[Python-ideas] Migration of /usr/bin/python to python3
Andrew Barnert
abarnert at yahoo.com
Thu Mar 12 02:39:11 CET 2015
On Mar 11, 2015, at 4:42 PM, random832 at fastmail.us wrote:
>
>> On Wed, Mar 11, 2015, at 15:43, Neil Schemenauer wrote:
>> Traditionally the OS only passes the first option to the
>> interpreter so anything after that could be used to pass 3.x
>> specific options.
>
> I think some OSes pass everything after the interpreter as one long
> string rather than ignoring extra arguments.
And some pass all the arguments separately. Try "#! /usr/bin/env python -O -i" on different platforms; you'll find all three behaviors.
> Is there any standard for
> this?
Nope.

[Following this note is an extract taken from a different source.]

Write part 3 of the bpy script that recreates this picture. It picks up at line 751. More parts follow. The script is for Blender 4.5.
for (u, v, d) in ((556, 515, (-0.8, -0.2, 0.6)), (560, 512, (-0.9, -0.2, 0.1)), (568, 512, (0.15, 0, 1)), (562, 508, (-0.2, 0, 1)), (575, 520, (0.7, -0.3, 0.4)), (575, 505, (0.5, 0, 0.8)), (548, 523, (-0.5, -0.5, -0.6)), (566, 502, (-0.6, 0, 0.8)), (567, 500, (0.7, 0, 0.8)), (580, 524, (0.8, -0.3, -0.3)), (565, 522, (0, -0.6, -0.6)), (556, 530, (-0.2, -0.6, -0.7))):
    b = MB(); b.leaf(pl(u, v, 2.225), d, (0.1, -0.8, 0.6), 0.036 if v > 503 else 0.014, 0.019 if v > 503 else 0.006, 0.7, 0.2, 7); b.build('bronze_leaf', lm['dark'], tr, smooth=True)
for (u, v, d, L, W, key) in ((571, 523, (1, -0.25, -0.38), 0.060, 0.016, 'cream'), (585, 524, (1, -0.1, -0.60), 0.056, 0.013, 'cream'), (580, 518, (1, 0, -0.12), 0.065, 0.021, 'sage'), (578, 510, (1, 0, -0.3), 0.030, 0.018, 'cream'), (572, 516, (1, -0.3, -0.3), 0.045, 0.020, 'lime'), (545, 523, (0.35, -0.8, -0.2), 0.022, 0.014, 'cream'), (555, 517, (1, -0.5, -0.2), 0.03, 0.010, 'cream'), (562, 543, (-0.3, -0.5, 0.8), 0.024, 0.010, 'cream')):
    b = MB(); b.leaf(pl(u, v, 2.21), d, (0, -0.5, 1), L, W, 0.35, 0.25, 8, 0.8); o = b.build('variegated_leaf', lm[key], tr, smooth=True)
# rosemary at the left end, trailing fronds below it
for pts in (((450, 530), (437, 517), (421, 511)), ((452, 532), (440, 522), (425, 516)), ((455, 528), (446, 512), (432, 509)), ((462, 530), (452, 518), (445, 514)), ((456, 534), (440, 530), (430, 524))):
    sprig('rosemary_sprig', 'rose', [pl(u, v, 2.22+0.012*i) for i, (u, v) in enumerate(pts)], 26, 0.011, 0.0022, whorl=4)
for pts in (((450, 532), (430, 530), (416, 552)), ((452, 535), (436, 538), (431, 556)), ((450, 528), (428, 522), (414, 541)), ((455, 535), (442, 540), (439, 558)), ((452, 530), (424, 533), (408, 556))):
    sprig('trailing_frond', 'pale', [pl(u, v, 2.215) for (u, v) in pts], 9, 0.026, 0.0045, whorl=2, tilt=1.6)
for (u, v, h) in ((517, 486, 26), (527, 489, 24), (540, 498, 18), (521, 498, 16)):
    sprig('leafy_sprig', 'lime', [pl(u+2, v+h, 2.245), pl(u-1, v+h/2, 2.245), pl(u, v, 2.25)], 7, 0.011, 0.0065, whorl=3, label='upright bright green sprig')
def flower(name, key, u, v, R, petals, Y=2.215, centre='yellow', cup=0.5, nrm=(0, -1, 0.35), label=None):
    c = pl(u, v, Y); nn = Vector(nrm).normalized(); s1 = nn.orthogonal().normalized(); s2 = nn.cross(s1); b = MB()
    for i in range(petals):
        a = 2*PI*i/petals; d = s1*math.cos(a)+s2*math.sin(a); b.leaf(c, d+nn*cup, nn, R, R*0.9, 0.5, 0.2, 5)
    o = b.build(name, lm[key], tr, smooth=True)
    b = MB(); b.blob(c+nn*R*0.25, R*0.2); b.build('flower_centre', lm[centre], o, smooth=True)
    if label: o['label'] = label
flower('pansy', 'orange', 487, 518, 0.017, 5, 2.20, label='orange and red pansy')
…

POSIX allows for compliant sh implementations to do shbang processing by saying that 'If the first line of a file of shell commands starts with the characters "#!", the results are unspecified". That means there's actually no way to write portable #! scripts according to POSIX. Given that POSIX doesn't require any particular path to env, that's not too surprising; you're already non-portable using /usr/bin/env
At least (as of 2008) POSIX does ban doing shbang processing inside the exec functions instead of in sh. (Although even there, Linux's pluggable executable formats provide a way around that...) Somewhere in the POSIX standard, there's a non-normative recommendation that if you want an application to depend on #!, you should include an installer that uses getconf PATH, searches for a suitable interpreter, and used sed to change the shbang to point at the absolute path to that interpreter.
So, forget theory; in practice, what's portable? Using exactly one argument works as expected on any system you're likely to find. Which means if you want to use /usr/bin/env instead of using an installer, you don't get any arguments.